● What needs to be done:
From the first line of the data through the line containing "wb.inputs[0].default_value = (0.72, 0.78, 1.0, 1);", return each line exactly.

────────────────────────────────────────

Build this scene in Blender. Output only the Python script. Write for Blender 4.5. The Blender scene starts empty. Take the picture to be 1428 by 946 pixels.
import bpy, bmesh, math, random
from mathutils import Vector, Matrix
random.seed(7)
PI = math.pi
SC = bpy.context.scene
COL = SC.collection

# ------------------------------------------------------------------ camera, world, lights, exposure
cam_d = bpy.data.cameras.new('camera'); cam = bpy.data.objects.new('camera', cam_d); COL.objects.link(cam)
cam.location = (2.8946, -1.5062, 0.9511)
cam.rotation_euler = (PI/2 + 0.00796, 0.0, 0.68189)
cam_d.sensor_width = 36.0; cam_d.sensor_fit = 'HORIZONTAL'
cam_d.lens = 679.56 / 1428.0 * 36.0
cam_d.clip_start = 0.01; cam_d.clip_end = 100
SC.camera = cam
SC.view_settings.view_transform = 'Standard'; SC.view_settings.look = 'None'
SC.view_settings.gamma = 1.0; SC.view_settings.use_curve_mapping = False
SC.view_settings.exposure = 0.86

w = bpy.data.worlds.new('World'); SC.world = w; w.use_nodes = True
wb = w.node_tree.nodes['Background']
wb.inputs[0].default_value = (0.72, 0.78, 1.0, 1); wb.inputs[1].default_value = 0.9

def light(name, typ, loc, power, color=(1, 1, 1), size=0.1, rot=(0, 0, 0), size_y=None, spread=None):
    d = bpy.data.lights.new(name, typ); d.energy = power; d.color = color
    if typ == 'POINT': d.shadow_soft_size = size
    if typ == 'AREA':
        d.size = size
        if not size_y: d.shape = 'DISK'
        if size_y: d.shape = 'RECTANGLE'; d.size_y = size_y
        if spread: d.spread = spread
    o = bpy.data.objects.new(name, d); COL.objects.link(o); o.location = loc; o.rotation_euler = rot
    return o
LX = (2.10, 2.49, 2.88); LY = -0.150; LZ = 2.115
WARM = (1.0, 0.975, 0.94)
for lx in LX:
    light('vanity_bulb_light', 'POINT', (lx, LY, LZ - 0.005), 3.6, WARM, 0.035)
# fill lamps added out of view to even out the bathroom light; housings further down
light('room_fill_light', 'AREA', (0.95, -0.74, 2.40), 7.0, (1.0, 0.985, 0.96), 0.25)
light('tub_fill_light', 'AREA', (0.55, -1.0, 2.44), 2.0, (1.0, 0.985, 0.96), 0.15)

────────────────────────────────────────

● The output:
Build this scene in Blender. Output only the Python script. Write for Blender 4.5. The Blender scene starts empty. Take the picture to be 1428 by 946 pixels.
import bpy, bmesh, math, random
from mathutils import Vector, Matrix
random.seed(7)
PI = math.pi
SC = bpy.context.scene
COL = SC.collection

# ------------------------------------------------------------------ camera, world, lights, exposure
cam_d = bpy.data.cameras.new('camera'); cam = bpy.data.objects.new('camera', cam_d); COL.objects.link(cam)
cam.location = (2.8946, -1.5062, 0.9511)
cam.rotation_euler = (PI/2 + 0.00796, 0.0, 0.68189)
cam_d.sensor_width = 36.0; cam_d.sensor_fit = 'HORIZONTAL'
cam_d.lens = 679.56 / 1428.0 * 36.0
cam_d.clip_start = 0.01; cam_d.clip_end = 100
SC.camera = cam
SC.view_settings.view_transform = 'Standard'; SC.view_settings.look = 'None'
SC.view_settings.gamma = 1.0; SC.view_settings.use_curve_mapping = False
SC.view_settings.exposure = 0.86

w = bpy.data.worlds.new('World'); SC.world = w; w.use_nodes = True
wb = w.node_tree.nodes['Background']
wb.inputs[0].default_value = (0.72, 0.78, 1.0, 1); wb.inputs[1].default_value = 0.9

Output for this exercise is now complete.